Lofty Bardayal Nadjamerrek’s human and animal figures on bark and paper are reminiscent of rock paintings. Arthur Koo’ekka Pambegan Jnr makes massive painted milkwood sculptures of creation stories from his Aurukun culture.

But of the 30 artists on show, many of the others take a decidedly Western approach—in style if not in subject. “There is a new wave of indigenous artists who are doing contemporary work, but still with a strong Aboriginal identity,” said Philip Watkins, director of Tandanya, the
National Aboriginal Cultural Institute in
Adelaide. “The old artists came from traditional communities—first and second generation of initial contact with whites, but the new artists have lived and worked in more urban environments.”
Many of the works reflect that urban experience—as well as the painful history of the Aboriginals since Europeans settled in Australia in 1788. Some do it with irony, others with humor, still others with anger.

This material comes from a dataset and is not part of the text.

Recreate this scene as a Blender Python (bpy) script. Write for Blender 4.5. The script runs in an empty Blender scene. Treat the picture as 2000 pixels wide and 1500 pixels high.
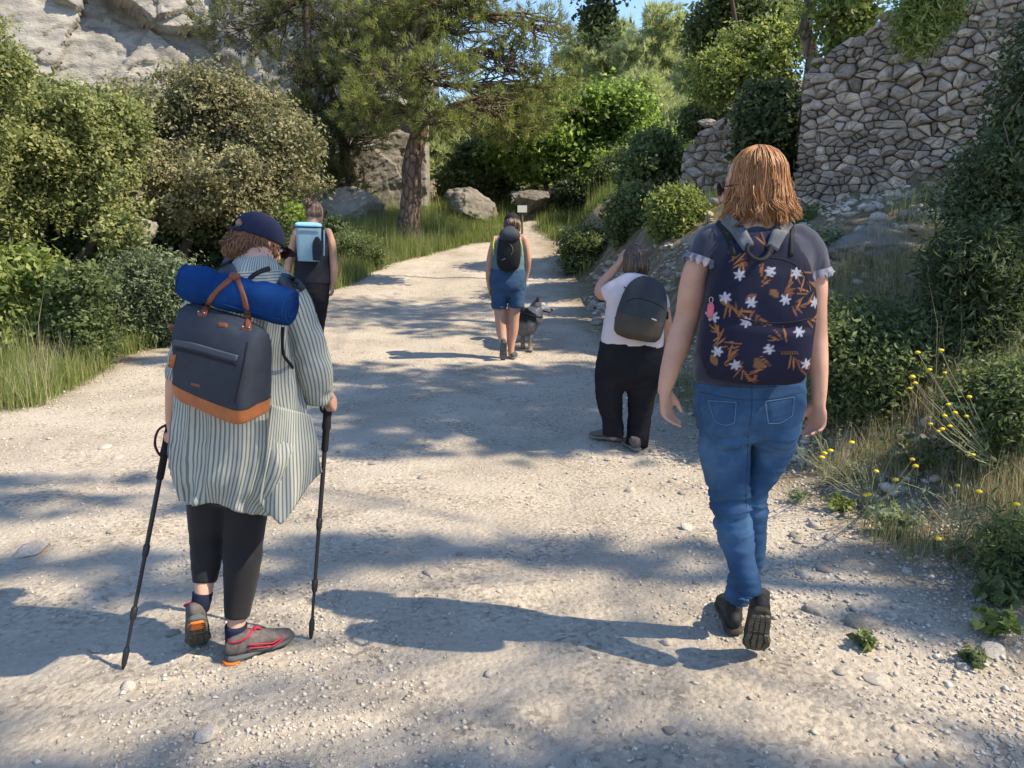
import bpy, bmesh, math, random
import numpy as np
from mathutils import Vector, Matrix, Euler

random.seed(7)
RNG = np.random.default_rng(11)
scene = bpy.context.scene
COL = scene.collection

# ------------------------------------------------------------------ camera
CAM_H = 1.42
FPX = 1500.0                       # focal length in pixels of a 2000 px wide frame
PITCH = math.radians(10.9)
cam_data = bpy.data.cameras.new('camera')
cam_data.sensor_width = 36.0
cam_data.lens = 36.0 * FPX / 2000.0
cam_data.clip_start = 0.05
cam_data.clip_end = 500.0
cam = bpy.data.objects.new('camera', cam_data)
COL.objects.link(cam)
cam.location = (0, 0, CAM_H)
cam.rotation_euler = (math.pi / 2 - PITCH, 0, 0)
scene.camera = cam

# ------------------------------------------------------------------ light
SUN_AZ = Vector((0.975, -0.22))    # horizontal direction towards the sun
SUN_EL = math.radians(47)
SUN_DIR = Vector((SUN_AZ.x * math.cos(SUN_EL), SUN_AZ.y * math.cos(SUN_EL), math.sin(SUN_EL))).normalized()
world = bpy.data.worlds.new('World')
scene.world = world
world.use_nodes = True
wn = world.node_tree.nodes
wl = world.node_tree.links
bg = wn['Background']
sky = wn.new('ShaderNodeTexSky')
sky.sky_type = 'NISHITA'
sky.sun_disc = False
sky.sun_elevation = SUN_EL
sky.sun_rotation = math.atan2(SUN_DIR.x, SUN_DIR.y)
sky.air_density = 1.0
sky.dust_density = 0.2
sky.ozone_density = 3.0
wl.new(sky.outputs[0], bg.inputs[0])
bg.inputs[1].default_value = 0.15
sun_data = bpy.data.lights.new('sun', 'SUN')
sun_data.energy = 4.5
sun_data.angle = math.radians(0.55)
sun_data.color = (1.0, 0.855, 0.645)
sun = bpy.data.objects.new('sun', sun_data)
COL.objects.link(sun)
sun.rotation_euler = SUN_DIR.to_track_quat('Z', 'Y').to_euler()
sun.location = (20, -5, 25)
scene.view_settings.view_transform = 'Standard'
scene.view_settings.look = 'None'
scene.view_settings.gamma = 1.0
scene.view_settings.use_curve_mapping = False
scene.view_settings.exposure = 0.92

# ------------------------------------------------------------------ numbers
def ray(px, py):
    u = (px - 1000.0) / FPX
    v = (750.0 - py) / FPX
    return np.array((u, math.cos(PITCH) + v * math.sin(PITCH), -math.sin(PITCH) + v * math.cos(PITCH)))

def at(px, py, Y):
    d = ray(px, py)
    return np.array((0, 0, CAM_H)) + d * (Y / d[1])

def mpp(Y):                         # metres per photo pixel near distance Y
    return Y / FPX

def _hash(i, j, k, seed):
    h = (i * 374761393 + j * 668265263 + k * 2147483647 % 1013904223 + seed * 1274126177) & 0xFFFFFFFF
    h = ((h ^ (h >> 13)) * 1274126177) & 0xFFFFFFFF
    h = (h ^ (h >> 16)) & 0xFFFFFF
    return h.astype(np.float64) / 0xFFFFFF * 2 - 1

def vnoise(P, seed=0):
    P = np.asarray(P, dtype=np.float64)
    I = np.floor(P).astype(np.int64)
    f = P - I
    u = f * f * f * (f * (f * 6 - 15) + 10)
    i, j, k = I[:, 0] + 5000, I[:, 1] + 5000, I[:, 2] + 5000
    out = 0
    for a in (0, 1):
        for b in (0, 1):
            for c in (0, 1):
                w = (u[:, 0] if a else 1 - u[:, 0]) * (u[:, 1] if b else 1 - u[:, 1]) * (u[:, 2] if c else 1 - u[:, 2])
                out = out + w * _hash(i + a, j + b, (k + c) * 7919, seed)
    return out

FROT = np.array(Euler((0.61, 0.53, 0.87)).to_matrix())
def fbm(P, scale=1.0, octaves=4, seed=0, gain=0.5):
    P = np.asarray(P, dtype=np.float64) * scale
    out = np.zeros(len(P)); amp = 1.0; tot = 0
    for o in range(octaves):
        P = P @ FROT if o or len(P) else P
        out += amp * vnoise(P * (2.03 ** o) + 17.3 * o, seed + o * 31)
        tot += amp; amp *= gain
    return out / tot

def sstep(a, b, x):
    t = np.clip((x - a) / (b - a), 0, 1)
    return t * t * (3 - 2 * t)

# ------------------------------------------------------------------ objects
def tag(o, label=None, cat=None, group=None, kind=None):
    if label: o['label'] = label
    if cat: o['category'] = cat
    if group: o['group'] = group
    if kind: o['kind'] = kind
    return o

def empty(name, loc, label, cat, group=None):
    o = bpy.data.objects.new(name, None)
    COL.objects.link(o)
    o.location = Vector([float(c) for c in loc])
    o.empty_display_size = 0.1
    return tag(o, label, cat, group)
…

One of Vernon Ah Kee’s installations—black vinyl letters on a white wall— screams out “not an animal or a plant”; until a 1967 national referendum gave them the right to be counted in the census as people, Aboriginals came under the Flora and Fauna Act. Another proclaims, “stolen removed”; thousands of young Aboriginals were taken from their parents and sent to institutions or white foster families in an “assimilation” policy that lasted until the late 1960s.
In
Daniel Boyd’s portrait of
George III, a take-off on one painted in 1773, the British king wears a stately necklace made of indigenous skulls. Danie Mellor’s diorama features kangaroos made out of shattered Spode crockery, the quintessential English china of the 18th century. Richard Bell calls his work “liberation art”; many of his paintings, which draw on Western artists, rail against injustices in the criminal justice system.

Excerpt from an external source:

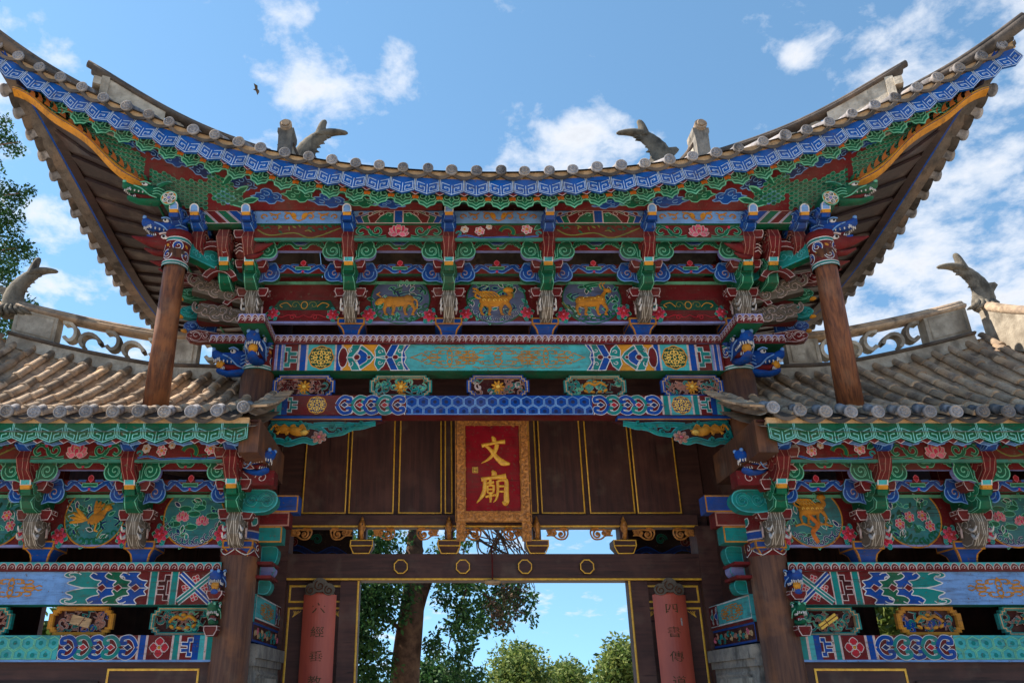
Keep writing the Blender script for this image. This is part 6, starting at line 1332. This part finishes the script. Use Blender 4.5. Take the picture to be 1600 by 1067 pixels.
def tree(name, label, base, trunk, branches, clumps, n, size, mat, droop=0, seed=1, group=None, extra=None):
    e = empty(name, base); tag(e, label, 'tree', group); m = MB()
    m.tube(spline([tuple(p) for p, _ in trunk], 4), [trunk[min(i // 4, len(trunk) - 1)][1] + (trunk[min(i // 4 + 1, len(trunk) - 1)][1] - trunk[min(i // 4, len(trunk) - 1)][1]) * (i % 4) / 4 for i in range(4 * (len(trunk) - 1) + 1)], (1, 1, 1), 12); ob('trunk', m, 'bark', e)
    if branches:
        m = MB()
        for pts_, r in branches: q = spline([tuple(p) for p in pts_], 4); m.tube(q, [r * (1 - .8 * i / len(q)) for i in range(len(q))], (1, 1, 1), 6)
        ob('branches', m, 'bark', e)
    leaves('crown', clumps, n, size, mat, e, droop, seed)
    if extra: leaves('crown', *extra[:4], e, *extra[4:])
    return e
TY = 13.0
def clump_px(lst, Y, r, seed, dy=1.2):
    rn = random.Random(seed); o_ = []
    for u, v, k in lst: p = at(u, v, Y + rn.uniform(-dy, dy)); o_.append((p, r * k))
    return o_
rn = random.Random(12)
left_cl = clump_px([(rn.uniform(520, 612), rn.uniform(835, 1010), rn.uniform(.5, 1.0)) for _ in range(30)] + [(rn.uniform(560, 606), rn.uniform(985, 1090), rn.uniform(.3, .5)) for _ in range(14)], TY, .85, 1)
right_cl = clump_px([(rn.uniform(676, 800), rn.uniform(880, 985), rn.uniform(.25, .6)) for _ in range(40)] + [(rn.uniform(672, 750), rn.uniform(985, 1085), rn.uniform(.25, .5)) for _ in range(22)] + [(rn.uniform(780, 832), rn.uniform(900, 965), rn.uniform(.2, .4)) for _ in range(14)] + [(rn.uniform(670, 730), rn.uniform(835, 870), .35) for _ in range(6)], TY, .62, 2)
brown_cl = clump_px([(rn.uniform(760, 835), rn.uniform(895, 975), rn.uniform(.3, .55)) for _ in range(16)] + [(rn.uniform(690, 780), rn.uniform(850, 880), .3) for _ in range(8)], TY - .6, .6, 3, .4)
tb = at(628, 1085, TY); tb.z = 0; T0 = [(tb, .5)] + [(at(u, v, TY), r) for u, v, r in ((632, 1066, .36), (638, 1000, .34), (644, 950, .3), (647, 910, .27), (648, 860, .24), (650, 760, .2), (660, 640, .15))]
brs = [([at(645, 985, TY), at(660, 930, TY), at(686, 870, TY), at(720, 800, TY)], .2), ([at(650, 1000, TY), at(600, 960, TY), at(560, 900, TY)], .08), ([at(720, 820, TY), at(760, 850, TY), at(800, 870, TY - .5), at(826, 900, TY - .6)], .05), ([at(730, 790, TY), at(770, 820, TY), at(795, 868, TY), at(810, 950, TY)], .05), ([at(700, 850, TY), at(730, 900, TY), at(715, 960, TY), at(700, 1010, TY)], .06), ([at(690, 880, TY), at(760, 930, TY), at(790, 985, TY)], .05), ([at(575, 1000, TY), at(590, 1030, TY), at(612, 1062, TY)], .03), ([at(720, 800, TY), at(745, 830, TY), at(752, 862, TY), at(800, 875, TY)], .04)]
for k in range(26):
    a = at(rn.uniform(735, 800), rn.uniform(800, 845), TY + rn.uniform(-.4, .4)); u, v = rn.uniform(745, 840), rn.uniform(850, 930); b = at(u, v, TY); brs.append(([a, (a + b) / 2 + Vector((rn.uniform(-.3, .3), 0, rn.uniform(-.2, .2))), b], .022))
tree('cypress_tree', 'big dark cypress with a thick leaning trunk seen through the doorway', (tb.x, TY, 0), T0, brs, left_cl + right_cl, 26000, .066, 'leaf_dark', .5, 4, None, (brown_cl, 900, .06, 'leaf_brown', .6, 6))
def crown_px(x0, x1, y0, y1, Y, n, r, seed):
    q = random.Random(seed); o_ = []
    for _ in range(n):
        a, b = q.uniform(-1, 1), q.uniform(0, 1); y = y0 + (y1 - y0) * (b * .75 + .25 * a * a); o_.append((at((x0 + x1) / 2 + (x1 - x0) / 2 * a * (.35 + .65 * b), y, Y + q.uniform(-1, 1)), r * q.uniform(.5, 1)))
    return o_
for k, (lab, x0, x1, y0, y1, Y, n, r, sd, mat) in enumerate((('round pale green tree low in the doorway right of the cypress', 758, 868, 1020, 1112, 26, 34, 1.0, 21, 'leaf_light'), ('small rounded bush-like tree between the two pale trees in the doorway', 858, 912, 1042, 1110, 30, 18, .8, 22, 'leaf_light'), ('narrow pale green tree at the right edge of the doorway opening', 930, 1012, 1006, 1112, 22, 30, .8, 23, 'leaf_light'), ('low green tree in front of the cypress foot', 560, 770, 1052, 1120, 18, 26, .8, 24, 'leaf_dark'))):
    c = at((x0 + x1) / 2, (y0 + y1) / 2, Y); b = Vector((c.x, Y, 0)); cl = crown_px(x0, x1, y0, y1, Y, n, r, sd)
    tree('broadleaf_tree', lab, b, [(b, .2), (b + Vector((.05, 0, 1)), .16), (c, .08)], [([Vector((c.x, Y, 1.2)), (c + q[0]) / 2, q[0]], .04) for q in cl[::4]], cl, 11000, .095, mat, 0, sd, 'trees beyond the doorway')
# tall tree at the left edge
cl = clump_px([(u, v, k) for u, v, k in ((-35, 215, .9), (6, 215, .45), (22, 232, .4), (-28, 265, .8), (12, 300, .5), (30, 310, .4), (-25, 330, 1.0), (10, 345, .7), (38, 395, .5), (20, 390, .6), (-20, 400, 1.0), (8, 425, .55), (-25, 460, 1.0), (30, 490, .5), (44, 478, .35), (5, 190, .35), (46, 300, .3), (-45, 170, .9), (20, 500, .5), (-10, 520, .8))], 10.0, .75, 5, .5)
b = Vector((at(-60, 400, 10).x, 10, 0))
tree('pine_tree', 'tall dark green tree at the left edge behind the fish finial', b, [(b, .3), (b + Vector((0, 0, 4)), .24), (at(-55, 300, 10), .16), (at(-50, 160, 10), .06)], [([at(-55, v + 20, 10), at(-15, v, 10), at(30, v - 8, 10)], .035) for v in (230, 310, 395, 490)], cl, 13000, .055, 'leaf_dark', .3, 8)
# shrubs seen through the wings
for f, lab in ((-1, 'bright green shrub glimpsed through the gap beside the gold-framed panel on the left wing'), (1, 'dim green shrub glimpsed through the gap between carved panels on the right wing')):
    b = Vector((f * 6.6, 6.5, 0)); cl = [(b + Vector((rn.uniform(-1.4, 1.4), rn.uniform(-.6, .6), rn.uniform(.6, 3.4))), rn.uniform(.4, .6)) for _ in range(16)]
    e = tree('garden_shrub', lab, b, [(b, .08), (b + Vector((0, 0, 1)), .06), (b + Vector((0, 0, 2.4)), .03)], None, cl, 5000, .12, 'leaf_light', 0, 30 + f, 'shrubs behind the wings'); e['category'] = 'shrub'
# ---- a bird in flight
c = at(401, 141, 14); m = MB(); m.loft([[c + Vector((x, r * cos(2 * pi * k / 8), r * sin(2 * pi * k / 8) - x * .25)) for k in range(8)] for x, r in ((-.13, .005), (-.08, .025), (0, .035), (.06, .025), (.1, .004))], C['dgrey'])
bird = ob('bird', m, 'paint'); tag(bird, 'small dark bird flying in the blue sky left of the gate roof', 'bird')
for s in (-1, 1): m = MB(); q = [c + Vector((.04, s * .02, .01)), c + Vector((.06, s * .16, .05)), c + Vector((-.04, s * .3, .03)), c + Vector((-.05, s * .14, .04)), c + Vector((-.05, s * .02, .01))]; a_ = [m.V(x) for x in q]; b_ = [m.V(x + Vector((0, 0, .008))) for x in q]; m.F(a_, C['dgrey']); m.F(b_, C['dgrey']); [m.F([a_[i], a_[(i + 1) % 5], b_[(i + 1) % 5], b_[i]], C['dgrey']) for i in range(5)]; ob('wing', m, 'paint', bird)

“All the artists are pushing boundaries. We have a huge pool of talent,” said Croft, who found it difficult to narrow the selections down to 90 works—all done in the last three years.
Although Aboriginals account for about 2% of the population, it is estimated that they make up between 25-50%, and possibly more, of Australia’s visual artists, contributing a minimum of $300 million to the country’s economy.
For the past few decades, indigenous art has enjoyed booming prices and ever-widening markets causing works to appreciate at dizzying rates. In 2007, the NGA paid a record $2.4 for “Warlugulong”, a monumental painting by Clifford Possum Tjapaltjarri (1932-2002), which had sold for $36,000 in 1996. The price would have been even higher if the government had not warned that it could not leave the country.

Works that Aboriginal artists sold for $150 thirty years ago have been changing hands for hundreds of thousands of dollars. A whole group of indigenous artists has attracted auction prices near or above $1 million, including
Emily Kame Kngwarreye (1910-1996). Women are fairly new participants in the indigenous art movement. But Kngwarreye, whose style has been compared to
Jackson Pollock’s, has higher combined revenue for her paintings than any other Aboriginal artist. Her
“Earth’s Creation” sold for over $1 million in 2007. There was a retrospective of her works in Osaka, Japan, recently in yet another sign that Asia is joining America and Europe in their appreciation of indigenous art.

“I’ve constantly been told that the
Aboriginal art bubble was about to burst—that prices couldn’t keep going up,” said Croft, “but it hasn’t happened.”
There is, however, a downside to this thriving market and it’s at the very core. Auction houses and galleries have profited greatly from the spectacular resale prices—while the artists have been left with the amounts they originally received, usually very small.

Possum Tjapaltjarri is one of countless indigenous artists to die penniless. That painting that fetched over $2 million earned him only $1,200— what he got when he painted it in 1977. “Aboriginal art has been taken advantage of,” said Watkins. “Artists who have international reputations are not seeing the benefit of the work that is sold on the market. There are carpetbaggers who continue to exploit artists—and there are many non-Aboriginal artists.”
To help right this situation, the Australian government plans to institute a royalty scheme in July that guarantees artists 5% of the resale proceeds of works sold for $1,000 or more. But there are two provisos—it applies only to living artists and it is not retroactive.

There is irony in the bend toward Western art taken by some contemporary indigenous artists. The towering figure in Aboriginal art, Albert Namatjira (1902-1959), won such acclaim for his realistic watercolor landscapes that he was made an Australian citizen. However, he died a broken man after being jailed for sharing alcohol with his relatives.
Those days are well and truly over. Last February,
Prime Minister Kevin Rudd apologized to the Aboriginals for all the wrongs they suffered. “Aboriginals are looked at as people now,” said Nici Cumpston, an assistant curator at the
Art Gallery of South Australia, the first state gallery that hosted the exhibition, which will go overseas after it finishes touring Australia. “The art is rich and vibrant and talking for itself, and the artists are coming into their own.”

To underscore its commitment to Aboriginal art, the NGA has pledged to hold a nationwide indigenous art exhibit, like “Culture Warriors,” every three years. “It’s a long process,” said Croft, “but the door that was very narrow is widening and will not narrow or close again.”